Lots of the ordinary. But juxtaposed enough with the extraordinary that we look at the absurdity of the ordinary in our own lives and say, “Yeah, if I could get rid of that, I could write my own novels (or slay dragons, or figure out why I keep getting dead).”
One of Holt’s great successes is to show how sometimes we let the ordinary and mundane fill up our lives when we could be having greater adventures, whether we have one of the three known Portable Doors or not.
Other writers do this too, of course. I think to Douglas Adams and Arthur Dent being the great maker of sandwiches, of course, among many other things Adams does. It’s a common fantasy or science fiction trope, and just about everyone from JRR Tolkien and JK Rowling and Ray Bradbury do it to some extent, some with more success than others.
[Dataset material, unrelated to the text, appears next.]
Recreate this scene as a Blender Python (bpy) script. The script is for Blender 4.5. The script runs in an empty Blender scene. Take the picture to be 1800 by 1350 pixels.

My favorite example of this leans toward the conversation Mr. Halloway and Mr. Dark have in front of the cigar store in “Something Wicked This Way Comes,” where Dark is intent on finding Will and Jim but Halloway succeeds in throwing him off the trail by loudly bragging up the twenty-five cent cigar he’s just purchased at the cigar store. The cigar smoke is just the beginning of his methodic madness to blind the Dust Witch to the location of the boys, and it’s done not in a deliberate, sequential manner, but by chance and inspiration.
But Holt, I think does something a bit different with it. I’m still trying to pin down exactly what, but here are a few samples that stood out to me in “The Better Mousetrap”:
(I write a bit more about this scene in my previous Tom Holt post.)
The Door opened again in the back wall of a Marks & Spencers in west London, and Frank stepped out, looking unusually grave. Putting out a fire, saving several lives and many millions of pounds: morceau de gateau. Now he was going to have to do something really difficult and scary. He was going to try and buy a shirt.
Holt goes on for more than a page as Frank attempts to buy a shirt, fretting he’ll end up looking like a waiter in whatever he picks out – something Emily confirms when next they meet, on their way into more mortal peril.
Then there’s this, where Emily faces the greatest of perils:
That’s, um, fascinating. Does the dream also record how Emily Spitzer manages to kill the greatest dragon of all time armed only with a mobile phone and a roll of peppermints?
Of course.
Well?
The dream also ordains: Don’t spoon-feed the lazy cow, make her figure it out for herself.
Ah. The dream sounds suspiciously like my mother.
Dealing with dragons, well, Bilbo can tell us how that works out. Maybe not the time to fret about feeling poorly treated by your mother. But there you are again, grounded in reality as the character talks to an actual dragon in the darkness.
We’re clearly in a fantasy world, but a world so anchored in our own we can almost imagine ourselves making these same Choose Your Own Adventure Choices, only getting muddled when things go badly and we find ourselves facing one of those “deadly” situations we encounter in real life and think are so terrible to behold.
Maybe that’s what Holt does right with the absurdity of the ordinary.
More ideas for my own novel. Chuck Jones is right. Fill your head with ideas, lest nothing ever come out of it, if I can paraphrase the man.
Just one funny thing on this book. A Goodreads reviewer commented on the number of grammatical errors in the novel. I didn’t see any, but I wasn’t looking for them. But I did note whomever wrote the blurb on the back probably wrote the blurb for other Tom Holt novels in rapid succession, as Jane, one of Holt’s other characters, shows up on the back cover but not in the book, where the role of Jane is adequately filled by Emily Spitzer.